Task brief:
Retype, exactly as they stand, the lines from the start of the data to the line that contains "R=math.radians", both ends included. Leave the pictures out.
..............................
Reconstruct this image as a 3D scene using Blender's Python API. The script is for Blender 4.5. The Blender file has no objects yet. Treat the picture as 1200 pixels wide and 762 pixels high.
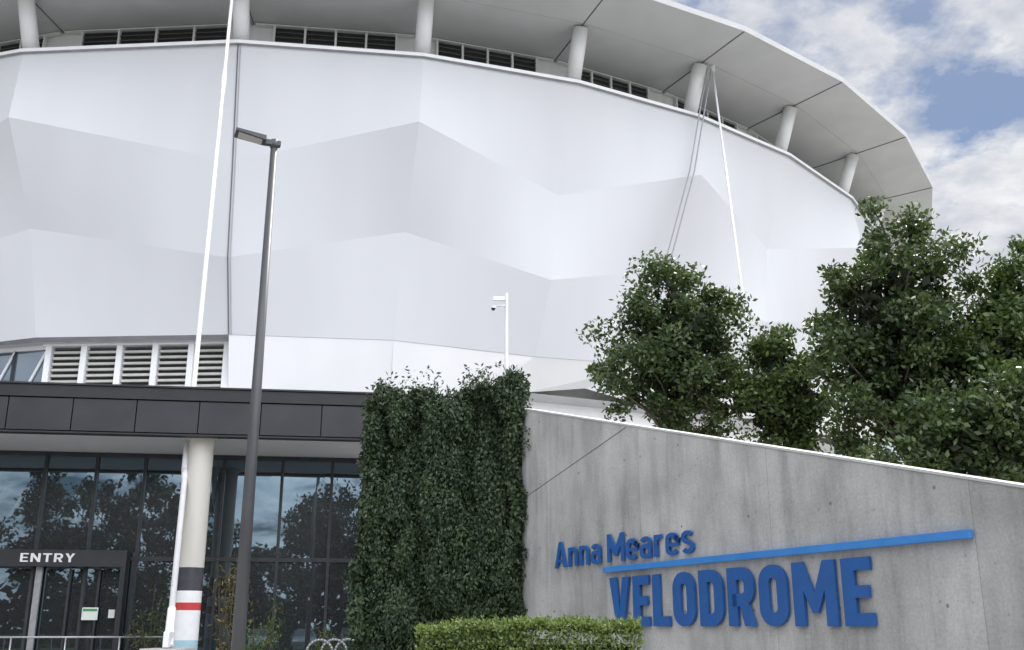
import bpy, bmesh, math, random
import numpy as np
from mathutils import Vector, Matrix
random.seed(7); np.random.seed(7)
scene=bpy.context.scene
scene.view_settings.view_transform='Standard'
scene.view_settings.look='None'
scene.view_settings.exposure=0
R=math.radians

# ------------------------------------------------------------------ materials
def new_mat(name):
    m=bpy.data.materials.new(name); m.use_nodes=True
    nt=m.node_tree; b=nt.nodes['Principled BSDF']
    return m,nt,b
def N(nt,t,**kw):
    n=nt.nodes.new(t)
    for k,v in kw.items(): setattr(n,k,v)
    return n
def math_n(nt,op,a,b=None,c=None):
    n=N(nt,'ShaderNodeMath',operation=op)
    for i,x in enumerate((a,b,c)):
        if x is None: continue
        if hasattr(x,'is_linked') or hasattr(x,'links'): nt.links.new(x,n.inputs[i])
        else: n.inputs[i].default_value=x
    return n.outputs[0]
def ramp(nt,fac,stops):
    r=N(nt,'ShaderNodeValToRGB'); e=r.color_ramp.elements
    while len(e)<len(stops): e.new(0.5)
    for i,(p,c) in enumerate(stops):
        e[i].position=p; e[i].color=(c[0],c[1],c[2],1)
    nt.links.new(fac,r.inputs[0]); return r.outputs[0]
def noise(nt,vec,scale,detail=2,rough=.55):
    n=N(nt,'ShaderNodeTexNoise'); n.inputs['Scale'].default_value=scale
    n.inputs['Detail'].default_value=detail; n.inputs['Roughness'].default_value=rough
    if vec is not None: nt.links.new(vec,n.inputs['Vector'])
    return n.outputs['Fac']
def objco(nt,scale=(1,1,1)):
    t=N(nt,'ShaderNodeTexCoord'); m=N(nt,'ShaderNodeMapping')
    m.inputs['Scale'].default_value=scale
    nt.links.new(t.outputs['Object'],m.inputs['Vector']); return m.outputs[0]
def bump(nt,b,h,strength=.2,dist=.02):
    n=N(nt,'ShaderNodeBump'); n.inputs['Strength'].default_value=strength; n.inputs['Distance'].default_value=dist
    nt.links.new(h,n.inputs['Height']); nt.links.new(n.outputs[0],b.inputs['Normal'])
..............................
Solution for this task:
Reconstruct this image as a 3D scene using Blender's Python API. The script is for Blender 4.5. The Blender file has no objects yet. Treat the picture as 1200 pixels wide and 762 pixels high.
import bpy, bmesh, math, random
import numpy as np
from mathutils import Vector, Matrix
random.seed(7); np.random.seed(7)
scene=bpy.context.scene
scene.view_settings.view_transform='Standard'
scene.view_settings.look='None'
scene.view_settings.exposure=0
R=math.radians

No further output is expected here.